Blogging law professors consider their options after web host shutdown; at least one is calling it quits

Paul Caron

Paul Caron is the dean of the Pepperdine University Caruso School of Law and owner of the TaxProf Blog, which is shutting down Sept. 30. (Photo courtesy of the Pepperdine University Caruso School of Law)

The end-of-the-month shutdown of web hosting platform Typepad has blogging law professors scrambling to find a replacement or considering whether to shut down.

At least one legal educator has already made the decision to retire from blogging. He is Pepperdine University Caruso School of Law dean Paul Caron, co-founder of the Law Professor Blogs Network, which is closing with Typepad’s demise.

In a Sept. 8 post, Caron said the TaxProf Blog is shutting down on Sept. 30 after 21 years online. “At this stage in my life, I am not interested in starting anew on a different platform,” Caron writes. “I hope to find another home for the massive content of my 55,780 TaxProf Blog posts.”

Caron informed members of the Law Professors Blog Network about the shutdown this week. He offered a tech support engineer to help transitioning to LexBlog, which has offered to host the law blogs.

“It has been an honor to serve as your ‘Blog Emperor’ through this remarkable chapter in self-publishing, the evolution of the internet, and legal education in America,” Caron wrote in his notice to members. “Thanks for your partnership all these years.”

Writing about Caron’s decision at the Volokh Conspiracy, South Texas College of Law in Houston professor Josh Blackman said that blogging “can be a thankless and burdensome task.”

“We don’t earn any actual income for doing it,” Blackman wrote, “and receive countless attacks” from people who never publish anything. “Indeed, social media for better or worse, has supplanted much of what made the legal blogosphere so important,” he wrote.

Many legal blogs are grappling with the shutdown. The Legal Profession Blog will “no longer exist” after 19 years of posts and more than 6.3 million views, wrote Georgetown University Law Center professor Michael S. Frisch in a blog post. Frisch told the ABA Journal he may be interested in transitioning to a new platform but he’s not sure if it will happen.

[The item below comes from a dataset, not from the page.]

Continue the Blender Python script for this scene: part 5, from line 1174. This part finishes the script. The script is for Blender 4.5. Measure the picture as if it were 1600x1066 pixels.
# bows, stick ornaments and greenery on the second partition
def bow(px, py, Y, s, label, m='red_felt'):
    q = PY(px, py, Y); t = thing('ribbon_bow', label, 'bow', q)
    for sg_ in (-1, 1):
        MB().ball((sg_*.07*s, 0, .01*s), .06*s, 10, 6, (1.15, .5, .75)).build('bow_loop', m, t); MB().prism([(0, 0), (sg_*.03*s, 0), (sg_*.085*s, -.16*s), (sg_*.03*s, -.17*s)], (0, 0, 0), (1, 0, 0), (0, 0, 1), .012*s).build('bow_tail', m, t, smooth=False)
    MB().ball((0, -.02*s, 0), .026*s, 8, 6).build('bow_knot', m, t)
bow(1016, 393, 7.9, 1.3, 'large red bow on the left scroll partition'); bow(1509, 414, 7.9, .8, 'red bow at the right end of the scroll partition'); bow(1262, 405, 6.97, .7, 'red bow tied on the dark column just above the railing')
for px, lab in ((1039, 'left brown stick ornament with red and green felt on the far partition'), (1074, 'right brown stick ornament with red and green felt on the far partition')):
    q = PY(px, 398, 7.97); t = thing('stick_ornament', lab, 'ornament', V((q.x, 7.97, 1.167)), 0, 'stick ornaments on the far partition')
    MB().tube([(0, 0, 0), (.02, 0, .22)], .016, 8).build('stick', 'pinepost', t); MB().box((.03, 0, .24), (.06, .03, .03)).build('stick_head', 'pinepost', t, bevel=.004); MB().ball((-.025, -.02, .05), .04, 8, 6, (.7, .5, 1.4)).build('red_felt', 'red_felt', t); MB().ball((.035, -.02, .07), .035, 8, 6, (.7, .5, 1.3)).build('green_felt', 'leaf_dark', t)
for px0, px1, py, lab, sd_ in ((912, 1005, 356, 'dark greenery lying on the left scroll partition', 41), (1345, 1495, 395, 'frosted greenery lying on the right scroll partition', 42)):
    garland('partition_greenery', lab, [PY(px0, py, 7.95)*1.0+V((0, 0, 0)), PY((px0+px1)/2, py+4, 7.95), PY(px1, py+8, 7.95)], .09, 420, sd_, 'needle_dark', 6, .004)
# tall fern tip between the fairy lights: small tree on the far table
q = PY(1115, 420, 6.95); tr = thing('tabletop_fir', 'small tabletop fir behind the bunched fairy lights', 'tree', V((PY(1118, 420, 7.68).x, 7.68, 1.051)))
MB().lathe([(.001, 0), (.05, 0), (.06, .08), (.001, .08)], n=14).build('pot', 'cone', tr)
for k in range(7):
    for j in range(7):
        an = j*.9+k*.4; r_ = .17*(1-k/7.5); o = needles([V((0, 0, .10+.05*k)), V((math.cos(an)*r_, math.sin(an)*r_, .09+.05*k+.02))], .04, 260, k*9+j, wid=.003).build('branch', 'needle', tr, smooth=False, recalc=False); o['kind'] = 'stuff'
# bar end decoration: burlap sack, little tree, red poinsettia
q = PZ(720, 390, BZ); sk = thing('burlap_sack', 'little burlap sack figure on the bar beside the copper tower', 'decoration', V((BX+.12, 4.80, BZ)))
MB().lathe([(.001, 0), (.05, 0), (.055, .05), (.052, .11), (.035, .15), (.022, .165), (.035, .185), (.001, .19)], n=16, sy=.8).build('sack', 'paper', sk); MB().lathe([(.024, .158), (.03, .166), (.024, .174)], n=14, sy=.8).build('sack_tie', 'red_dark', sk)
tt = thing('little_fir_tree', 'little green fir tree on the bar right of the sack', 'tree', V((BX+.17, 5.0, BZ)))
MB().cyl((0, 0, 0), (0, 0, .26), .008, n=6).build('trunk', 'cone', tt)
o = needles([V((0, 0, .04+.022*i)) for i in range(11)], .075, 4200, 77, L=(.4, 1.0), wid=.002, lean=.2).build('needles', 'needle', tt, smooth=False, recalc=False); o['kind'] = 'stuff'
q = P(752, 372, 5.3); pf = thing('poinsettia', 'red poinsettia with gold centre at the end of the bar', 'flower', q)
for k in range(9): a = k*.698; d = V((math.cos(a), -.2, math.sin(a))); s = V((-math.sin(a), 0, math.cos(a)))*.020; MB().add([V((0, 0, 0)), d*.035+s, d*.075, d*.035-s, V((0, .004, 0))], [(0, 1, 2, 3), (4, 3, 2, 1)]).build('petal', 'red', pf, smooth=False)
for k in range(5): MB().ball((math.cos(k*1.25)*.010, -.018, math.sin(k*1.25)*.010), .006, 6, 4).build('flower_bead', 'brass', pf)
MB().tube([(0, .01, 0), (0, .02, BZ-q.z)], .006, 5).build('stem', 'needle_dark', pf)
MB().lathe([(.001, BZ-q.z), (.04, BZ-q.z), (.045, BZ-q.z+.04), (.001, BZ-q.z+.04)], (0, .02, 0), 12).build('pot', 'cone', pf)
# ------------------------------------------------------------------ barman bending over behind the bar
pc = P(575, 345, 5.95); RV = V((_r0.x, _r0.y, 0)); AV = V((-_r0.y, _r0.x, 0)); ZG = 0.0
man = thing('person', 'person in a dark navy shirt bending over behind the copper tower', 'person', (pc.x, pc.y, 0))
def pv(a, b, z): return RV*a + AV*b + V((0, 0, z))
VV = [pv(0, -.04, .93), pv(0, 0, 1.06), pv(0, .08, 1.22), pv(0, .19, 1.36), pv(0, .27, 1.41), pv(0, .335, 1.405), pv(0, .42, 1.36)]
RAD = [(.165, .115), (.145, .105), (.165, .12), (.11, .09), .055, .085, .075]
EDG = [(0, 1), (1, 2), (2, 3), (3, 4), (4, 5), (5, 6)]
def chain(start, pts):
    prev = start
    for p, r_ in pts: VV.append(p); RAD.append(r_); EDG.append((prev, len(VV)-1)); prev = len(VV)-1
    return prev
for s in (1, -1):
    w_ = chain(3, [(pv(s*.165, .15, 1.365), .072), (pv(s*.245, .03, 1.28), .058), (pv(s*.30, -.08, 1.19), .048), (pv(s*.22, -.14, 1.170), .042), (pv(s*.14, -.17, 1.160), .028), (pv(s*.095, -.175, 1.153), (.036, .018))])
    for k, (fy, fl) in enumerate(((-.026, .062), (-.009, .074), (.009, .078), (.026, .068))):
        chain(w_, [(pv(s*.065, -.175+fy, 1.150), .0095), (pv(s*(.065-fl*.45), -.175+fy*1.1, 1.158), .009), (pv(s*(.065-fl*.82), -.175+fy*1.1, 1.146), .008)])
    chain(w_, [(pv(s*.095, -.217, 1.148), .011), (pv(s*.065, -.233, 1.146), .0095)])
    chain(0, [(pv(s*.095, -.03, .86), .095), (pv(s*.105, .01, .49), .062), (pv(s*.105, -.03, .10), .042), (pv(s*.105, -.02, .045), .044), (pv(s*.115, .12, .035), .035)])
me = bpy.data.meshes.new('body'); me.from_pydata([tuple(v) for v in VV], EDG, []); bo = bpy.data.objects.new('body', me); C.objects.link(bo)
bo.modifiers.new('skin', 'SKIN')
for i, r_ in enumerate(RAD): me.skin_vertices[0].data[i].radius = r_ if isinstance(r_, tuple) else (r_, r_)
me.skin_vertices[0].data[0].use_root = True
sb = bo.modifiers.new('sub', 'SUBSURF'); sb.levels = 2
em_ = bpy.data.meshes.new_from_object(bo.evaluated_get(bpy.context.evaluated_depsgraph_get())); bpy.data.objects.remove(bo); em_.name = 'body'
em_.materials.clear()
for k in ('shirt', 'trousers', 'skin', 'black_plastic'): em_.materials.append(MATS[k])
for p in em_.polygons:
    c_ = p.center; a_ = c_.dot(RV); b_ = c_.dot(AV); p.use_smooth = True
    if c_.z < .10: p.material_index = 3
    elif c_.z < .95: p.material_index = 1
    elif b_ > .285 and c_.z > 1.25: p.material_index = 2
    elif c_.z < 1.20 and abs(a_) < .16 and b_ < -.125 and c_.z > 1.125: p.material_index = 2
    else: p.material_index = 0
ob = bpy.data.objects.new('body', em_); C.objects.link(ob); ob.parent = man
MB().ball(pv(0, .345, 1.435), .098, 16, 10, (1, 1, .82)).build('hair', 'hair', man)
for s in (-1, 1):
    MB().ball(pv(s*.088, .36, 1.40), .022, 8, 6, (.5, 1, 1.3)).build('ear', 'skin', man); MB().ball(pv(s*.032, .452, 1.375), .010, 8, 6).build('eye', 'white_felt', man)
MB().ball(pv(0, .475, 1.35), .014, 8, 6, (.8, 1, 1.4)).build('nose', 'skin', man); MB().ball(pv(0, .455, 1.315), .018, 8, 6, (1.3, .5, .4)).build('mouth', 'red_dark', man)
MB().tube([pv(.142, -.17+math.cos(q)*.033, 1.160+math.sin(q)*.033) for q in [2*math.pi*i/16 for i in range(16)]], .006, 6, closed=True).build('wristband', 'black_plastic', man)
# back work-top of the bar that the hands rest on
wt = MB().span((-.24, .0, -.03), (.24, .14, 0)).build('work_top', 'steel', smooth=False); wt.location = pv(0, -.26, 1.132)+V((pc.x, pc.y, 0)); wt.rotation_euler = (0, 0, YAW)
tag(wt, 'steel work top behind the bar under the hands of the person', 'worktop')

Immigration Prof Blog posted that its “blog team is figuring out how to proceed and will let you all know whatever is decided.” Mirror of Justice is hoping to move its 21 years of content elsewhere. White Collar Crime Prof Blog author Ellen Podgor of Stetson Law said she is pondering whether to move to a new site or move to a new project.

Blogs planning to move to a new web host include the Brian Leiter’s Law School Reports and CrimProf Blog.